Admittedly, the non-aggression pact between Stalin and Hitler played a pivotal role in torpedoing her faith in communism. She feels viscerally let down, and angrily explains to her comrades that Russia can no longer be seen as the leader of world communism. After that, she grows visibly older, Ilana tells us. She has a kind of breakdown, and ends up staying with Aunt Sarah, who seems to play a role in softening her heart somewhat towards religion in general. There's also a degree of compromise visible when her local Jewish congregation find a work-around to allow her to say Kaddish for Jakob Daw (even if it involves her hiding away behind a rigged-up screen).

But still, there's a lot of history to be undone, and a lot of animosity to be unravelled, and it seems a little implausible to me that such a reversal can be completed so soon.

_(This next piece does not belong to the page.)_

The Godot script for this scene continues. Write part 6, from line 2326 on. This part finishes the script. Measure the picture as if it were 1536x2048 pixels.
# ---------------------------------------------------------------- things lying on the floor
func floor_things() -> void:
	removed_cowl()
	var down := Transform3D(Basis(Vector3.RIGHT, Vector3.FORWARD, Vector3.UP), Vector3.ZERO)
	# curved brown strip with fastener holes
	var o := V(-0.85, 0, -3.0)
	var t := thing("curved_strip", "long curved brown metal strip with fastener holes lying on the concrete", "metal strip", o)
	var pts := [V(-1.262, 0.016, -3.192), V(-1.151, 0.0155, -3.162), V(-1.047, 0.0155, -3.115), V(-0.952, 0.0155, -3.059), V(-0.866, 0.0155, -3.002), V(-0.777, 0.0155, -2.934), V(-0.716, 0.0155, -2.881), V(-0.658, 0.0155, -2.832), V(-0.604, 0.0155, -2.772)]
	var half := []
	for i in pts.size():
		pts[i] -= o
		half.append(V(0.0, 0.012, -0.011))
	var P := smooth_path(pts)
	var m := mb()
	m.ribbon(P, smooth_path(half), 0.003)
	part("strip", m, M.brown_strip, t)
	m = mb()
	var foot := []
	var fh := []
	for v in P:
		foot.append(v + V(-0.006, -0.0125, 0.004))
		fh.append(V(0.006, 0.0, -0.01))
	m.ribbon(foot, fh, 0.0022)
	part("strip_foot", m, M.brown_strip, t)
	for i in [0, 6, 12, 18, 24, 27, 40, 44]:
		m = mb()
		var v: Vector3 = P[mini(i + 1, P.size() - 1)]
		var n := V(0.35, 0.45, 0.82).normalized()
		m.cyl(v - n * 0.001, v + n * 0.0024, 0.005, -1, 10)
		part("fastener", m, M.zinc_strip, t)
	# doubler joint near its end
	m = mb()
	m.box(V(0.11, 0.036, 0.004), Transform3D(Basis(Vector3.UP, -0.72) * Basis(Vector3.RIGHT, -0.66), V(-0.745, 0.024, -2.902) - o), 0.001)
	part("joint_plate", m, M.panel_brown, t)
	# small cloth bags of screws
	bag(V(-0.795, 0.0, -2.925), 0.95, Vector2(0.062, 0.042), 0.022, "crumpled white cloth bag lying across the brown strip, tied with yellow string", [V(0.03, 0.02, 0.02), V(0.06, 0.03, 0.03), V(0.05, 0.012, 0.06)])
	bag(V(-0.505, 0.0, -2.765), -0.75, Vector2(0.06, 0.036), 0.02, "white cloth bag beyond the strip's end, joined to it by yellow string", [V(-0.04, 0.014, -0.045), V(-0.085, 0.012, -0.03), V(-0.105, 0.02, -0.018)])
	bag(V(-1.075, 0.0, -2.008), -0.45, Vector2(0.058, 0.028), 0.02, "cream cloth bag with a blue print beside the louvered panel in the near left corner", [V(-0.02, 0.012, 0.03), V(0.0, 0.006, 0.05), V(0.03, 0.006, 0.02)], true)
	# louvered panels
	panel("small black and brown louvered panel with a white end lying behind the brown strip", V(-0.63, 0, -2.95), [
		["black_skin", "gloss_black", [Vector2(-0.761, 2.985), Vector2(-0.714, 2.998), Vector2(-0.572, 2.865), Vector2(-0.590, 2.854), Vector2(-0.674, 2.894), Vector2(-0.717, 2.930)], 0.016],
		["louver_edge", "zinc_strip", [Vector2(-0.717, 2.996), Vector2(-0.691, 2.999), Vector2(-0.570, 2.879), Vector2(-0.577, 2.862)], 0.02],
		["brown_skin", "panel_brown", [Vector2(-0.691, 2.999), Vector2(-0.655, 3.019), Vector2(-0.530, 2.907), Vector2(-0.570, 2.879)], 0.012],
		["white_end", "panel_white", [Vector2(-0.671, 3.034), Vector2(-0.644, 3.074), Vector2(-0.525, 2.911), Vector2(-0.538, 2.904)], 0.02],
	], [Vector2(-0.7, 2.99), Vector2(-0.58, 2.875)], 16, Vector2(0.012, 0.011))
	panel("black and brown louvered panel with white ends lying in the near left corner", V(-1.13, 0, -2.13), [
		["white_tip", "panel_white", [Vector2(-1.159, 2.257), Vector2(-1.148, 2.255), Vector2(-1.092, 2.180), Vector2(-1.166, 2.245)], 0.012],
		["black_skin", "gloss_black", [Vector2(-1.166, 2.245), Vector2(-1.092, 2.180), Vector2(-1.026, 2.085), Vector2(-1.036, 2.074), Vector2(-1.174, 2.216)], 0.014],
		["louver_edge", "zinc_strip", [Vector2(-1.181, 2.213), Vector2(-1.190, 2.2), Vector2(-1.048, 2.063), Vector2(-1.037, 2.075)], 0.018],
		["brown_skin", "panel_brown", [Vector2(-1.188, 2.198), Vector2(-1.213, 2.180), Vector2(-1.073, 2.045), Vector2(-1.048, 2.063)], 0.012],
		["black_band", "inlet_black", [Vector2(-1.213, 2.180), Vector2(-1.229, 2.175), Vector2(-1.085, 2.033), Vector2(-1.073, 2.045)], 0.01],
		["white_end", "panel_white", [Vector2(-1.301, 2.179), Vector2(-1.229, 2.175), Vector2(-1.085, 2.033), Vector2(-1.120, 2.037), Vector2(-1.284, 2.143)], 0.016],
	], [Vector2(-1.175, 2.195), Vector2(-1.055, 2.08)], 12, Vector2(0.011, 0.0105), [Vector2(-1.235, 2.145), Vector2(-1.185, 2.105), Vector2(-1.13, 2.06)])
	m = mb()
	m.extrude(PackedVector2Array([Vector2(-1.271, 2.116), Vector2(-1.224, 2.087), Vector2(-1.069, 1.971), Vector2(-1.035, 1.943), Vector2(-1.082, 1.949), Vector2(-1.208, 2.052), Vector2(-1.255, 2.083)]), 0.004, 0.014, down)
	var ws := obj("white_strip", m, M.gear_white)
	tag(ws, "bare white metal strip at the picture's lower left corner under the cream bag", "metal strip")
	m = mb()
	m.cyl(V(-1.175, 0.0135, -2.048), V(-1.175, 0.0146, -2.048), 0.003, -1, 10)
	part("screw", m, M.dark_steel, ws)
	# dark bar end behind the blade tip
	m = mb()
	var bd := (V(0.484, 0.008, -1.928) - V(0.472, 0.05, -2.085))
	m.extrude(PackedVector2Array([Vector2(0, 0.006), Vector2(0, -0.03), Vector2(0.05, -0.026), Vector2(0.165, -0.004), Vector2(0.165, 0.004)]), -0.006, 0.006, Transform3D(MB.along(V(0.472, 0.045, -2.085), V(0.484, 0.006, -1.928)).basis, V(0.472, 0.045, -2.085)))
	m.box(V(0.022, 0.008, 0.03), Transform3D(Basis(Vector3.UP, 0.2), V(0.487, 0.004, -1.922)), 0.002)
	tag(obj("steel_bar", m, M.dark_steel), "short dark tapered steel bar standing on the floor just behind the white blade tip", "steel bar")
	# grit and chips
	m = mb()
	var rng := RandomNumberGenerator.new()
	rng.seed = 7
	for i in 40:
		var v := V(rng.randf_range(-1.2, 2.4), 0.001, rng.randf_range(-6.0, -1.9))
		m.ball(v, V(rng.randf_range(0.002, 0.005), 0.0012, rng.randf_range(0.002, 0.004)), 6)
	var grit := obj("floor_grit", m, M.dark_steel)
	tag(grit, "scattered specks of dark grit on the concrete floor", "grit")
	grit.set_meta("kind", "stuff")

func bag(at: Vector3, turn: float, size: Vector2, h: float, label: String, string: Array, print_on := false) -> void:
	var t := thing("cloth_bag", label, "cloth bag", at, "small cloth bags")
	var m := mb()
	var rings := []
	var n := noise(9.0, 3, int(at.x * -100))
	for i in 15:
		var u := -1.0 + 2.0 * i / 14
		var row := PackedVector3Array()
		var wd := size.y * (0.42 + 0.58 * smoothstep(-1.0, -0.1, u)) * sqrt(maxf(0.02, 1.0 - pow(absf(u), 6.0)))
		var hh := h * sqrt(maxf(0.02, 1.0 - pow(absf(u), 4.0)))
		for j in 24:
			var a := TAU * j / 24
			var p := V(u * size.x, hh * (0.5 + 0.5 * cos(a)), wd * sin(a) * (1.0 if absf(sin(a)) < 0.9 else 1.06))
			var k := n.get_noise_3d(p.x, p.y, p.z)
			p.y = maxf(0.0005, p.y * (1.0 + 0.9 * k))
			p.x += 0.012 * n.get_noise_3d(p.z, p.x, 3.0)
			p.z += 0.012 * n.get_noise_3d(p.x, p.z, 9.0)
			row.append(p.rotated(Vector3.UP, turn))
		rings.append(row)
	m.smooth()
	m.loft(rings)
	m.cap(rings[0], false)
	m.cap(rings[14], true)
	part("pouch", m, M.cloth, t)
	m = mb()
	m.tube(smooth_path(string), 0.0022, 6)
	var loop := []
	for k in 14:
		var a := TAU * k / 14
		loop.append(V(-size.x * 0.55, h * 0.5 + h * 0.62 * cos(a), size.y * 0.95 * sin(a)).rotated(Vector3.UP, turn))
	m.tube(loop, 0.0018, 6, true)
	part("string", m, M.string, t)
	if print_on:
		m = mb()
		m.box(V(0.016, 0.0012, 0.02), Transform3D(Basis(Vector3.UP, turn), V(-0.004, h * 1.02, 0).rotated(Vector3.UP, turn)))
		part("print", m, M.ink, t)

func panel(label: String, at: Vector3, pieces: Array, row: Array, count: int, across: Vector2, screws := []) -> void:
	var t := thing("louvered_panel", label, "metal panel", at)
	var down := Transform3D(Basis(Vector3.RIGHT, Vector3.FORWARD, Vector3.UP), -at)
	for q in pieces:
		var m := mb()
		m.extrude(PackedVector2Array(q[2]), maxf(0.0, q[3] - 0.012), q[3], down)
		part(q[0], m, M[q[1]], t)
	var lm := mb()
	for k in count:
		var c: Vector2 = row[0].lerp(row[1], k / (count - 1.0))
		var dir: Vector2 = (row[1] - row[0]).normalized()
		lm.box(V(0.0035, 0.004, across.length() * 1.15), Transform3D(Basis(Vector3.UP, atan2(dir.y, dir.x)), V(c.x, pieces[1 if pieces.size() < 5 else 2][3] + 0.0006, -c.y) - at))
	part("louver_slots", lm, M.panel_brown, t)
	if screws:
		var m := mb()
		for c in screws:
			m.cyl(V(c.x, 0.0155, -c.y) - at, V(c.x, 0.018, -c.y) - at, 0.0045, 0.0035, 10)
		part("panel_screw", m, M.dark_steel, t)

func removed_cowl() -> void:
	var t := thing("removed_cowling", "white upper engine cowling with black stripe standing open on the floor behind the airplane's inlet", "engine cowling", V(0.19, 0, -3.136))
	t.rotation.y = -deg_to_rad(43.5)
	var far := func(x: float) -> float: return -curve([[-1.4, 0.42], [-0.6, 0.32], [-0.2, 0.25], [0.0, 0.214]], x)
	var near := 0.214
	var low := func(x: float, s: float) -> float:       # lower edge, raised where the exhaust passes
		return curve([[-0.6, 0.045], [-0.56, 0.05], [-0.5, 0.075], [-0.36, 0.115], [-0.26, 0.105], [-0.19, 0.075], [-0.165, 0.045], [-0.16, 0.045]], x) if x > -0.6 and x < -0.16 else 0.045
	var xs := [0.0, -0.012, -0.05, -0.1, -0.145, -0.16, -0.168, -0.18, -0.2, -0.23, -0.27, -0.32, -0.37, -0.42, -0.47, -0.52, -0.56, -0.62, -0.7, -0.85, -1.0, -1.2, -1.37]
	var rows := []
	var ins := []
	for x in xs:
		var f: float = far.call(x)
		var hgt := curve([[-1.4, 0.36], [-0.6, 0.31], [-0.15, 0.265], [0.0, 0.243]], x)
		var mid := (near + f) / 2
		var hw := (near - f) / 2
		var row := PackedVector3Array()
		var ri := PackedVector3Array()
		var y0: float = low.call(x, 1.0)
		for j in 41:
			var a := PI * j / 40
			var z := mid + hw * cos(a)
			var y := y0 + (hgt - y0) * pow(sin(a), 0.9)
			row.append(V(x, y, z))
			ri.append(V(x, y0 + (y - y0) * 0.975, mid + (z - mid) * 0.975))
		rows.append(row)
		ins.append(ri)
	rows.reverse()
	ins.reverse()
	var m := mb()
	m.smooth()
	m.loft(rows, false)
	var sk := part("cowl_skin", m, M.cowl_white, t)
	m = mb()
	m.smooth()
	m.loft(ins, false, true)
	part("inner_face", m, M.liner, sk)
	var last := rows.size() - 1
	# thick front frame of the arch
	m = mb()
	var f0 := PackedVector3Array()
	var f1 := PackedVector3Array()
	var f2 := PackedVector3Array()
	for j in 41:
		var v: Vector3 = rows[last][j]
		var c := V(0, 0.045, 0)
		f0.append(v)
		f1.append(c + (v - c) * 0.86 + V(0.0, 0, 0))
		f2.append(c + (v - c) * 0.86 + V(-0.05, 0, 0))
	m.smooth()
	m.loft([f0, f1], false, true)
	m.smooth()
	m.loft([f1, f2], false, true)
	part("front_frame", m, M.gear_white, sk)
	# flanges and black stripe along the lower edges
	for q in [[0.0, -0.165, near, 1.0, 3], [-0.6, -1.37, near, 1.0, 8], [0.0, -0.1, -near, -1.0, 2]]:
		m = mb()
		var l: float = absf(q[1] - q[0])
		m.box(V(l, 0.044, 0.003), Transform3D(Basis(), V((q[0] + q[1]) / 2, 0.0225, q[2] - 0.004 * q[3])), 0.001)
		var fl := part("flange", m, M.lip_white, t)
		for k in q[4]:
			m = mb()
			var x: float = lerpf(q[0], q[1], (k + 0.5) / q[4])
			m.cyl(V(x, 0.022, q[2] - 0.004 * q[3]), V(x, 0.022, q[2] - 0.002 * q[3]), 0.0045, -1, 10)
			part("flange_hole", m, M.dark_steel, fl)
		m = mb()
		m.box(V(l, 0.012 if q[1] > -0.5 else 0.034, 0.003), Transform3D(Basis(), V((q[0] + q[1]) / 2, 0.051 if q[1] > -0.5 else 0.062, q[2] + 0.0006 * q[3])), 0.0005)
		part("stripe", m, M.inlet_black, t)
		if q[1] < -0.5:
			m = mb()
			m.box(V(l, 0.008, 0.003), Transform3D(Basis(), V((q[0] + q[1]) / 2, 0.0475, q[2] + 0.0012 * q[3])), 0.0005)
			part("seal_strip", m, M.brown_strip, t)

Ilana says: "I marveled at my mother. She seemed so easily to have become once again an observant Jew... She had two pasts now... During her years with my father she had thought often about her religious past; now she reflected upon her Communist past. She seemed unable to bring together those two parts of herself. And that haunted her." So maybe we're SUPPOSED to think that this change was a bit quick, and there might be trouble ahead in the future...

Another criticism is that Potok, towards the end of the book, gets too involved in a kind of coming-of-age narrative for Ilana and David. I found the developing-bodies tropes a little hackneyed, and this whole narrative detour unnecessary. It's all much less interesting than Ilana's religious journey.